Il est de ces jours où l'envie me prend de redécouvrir les heures de gloire du rock à l'odeur de "baked beans". Oui, les Anglais ont cette particularité anthropologique (et ce n'est pas la seule..) de trouver plaisir à déguster certaines préparations culinaires que même les systèmes carcéraux les plus inflexibles de ce monde n'ont pas osé proposer à leurs occupants.
Pardonnez ma digression, car c'est bien un album de rock que nous allons examiner. Et à ce titre, la concoction de "Shades of Deep Purple", avec des ingrédients de qualité, a de quoi aiguiser les papilles.
Sortie en 1968, Shades of Deep Purple est la première contribution du groupe. Sa composition (Mark I) comprend alors le jeune et déjà brillant guitariste de 23 ans originaire du comté de Somerset : Ritchie Blackmore ; un batteur alors prometteur : Ian Paice ; un bassiste efficace : Nick Simper ; et enfin un claviériste et joueur d'orgue au talent exacerbé : j'ai nommé Jon Lord.
La réception de cet album par le public reste mitigée et demeure pour le moins curieuse, car s'il se hisse dans les charts américains (le single et hit Hush se hissant à la 4ème place du Billboard), jamais il n'entrera dans les charts britaniques, ces derniers vraisemblablement insensibles aux nuances pourpres.
Il n'en est pas moins que Shades of Deep Purple est un album majeur du groupe. Rares sont les groupes à pouvoir se targuer d'avoir, et ce dès leur première sortie, livré un florilège de virtuosité. Deep Purple se cherche encore certes mais ce bref recueil de compositions laissant la part belle aux solos des claviers de Lord et à la guitare de Blackmore est de nature à laisser l'auditeur convaincu qu'il faudra compter sur ces protagonistes dans le futur.
Il est cependant difficile d'y voir (ou plutôt d'y entendre) un album de hard rock à proprement parler, tellement l'influence des Fab Four se fait sentir (c'est particulièrement apparent sur One More Rainy Day). L'ablum est inégal et certains morceaux (Help / Love Help Me) semblent un peu faibles et les compositions auxquelles contribue Blackmore sont les plus enthousiasmantes (And the Address / Mandrake Root / Hey Joe).

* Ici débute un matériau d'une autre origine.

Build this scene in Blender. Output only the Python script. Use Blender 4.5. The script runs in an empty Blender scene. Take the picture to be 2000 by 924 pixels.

Happiness / I'm So Glad est mélodiquement révélateur des capacités du groupe et enfin Hush est sans aucun doute le moment de l'album où la prestation vocale de Rod Evans viendrait presque (si ce n'est pas le cas) éclipser ses compères aux instruments.
Mature dans son approche, timoré et relativement conformiste dans son exécution malgré des parties instrumentales audacieuses, Shades of Deep Purple n'en demeure pas moins une mise en bouche agréable et un véritable classique du rock de la fin des années 60.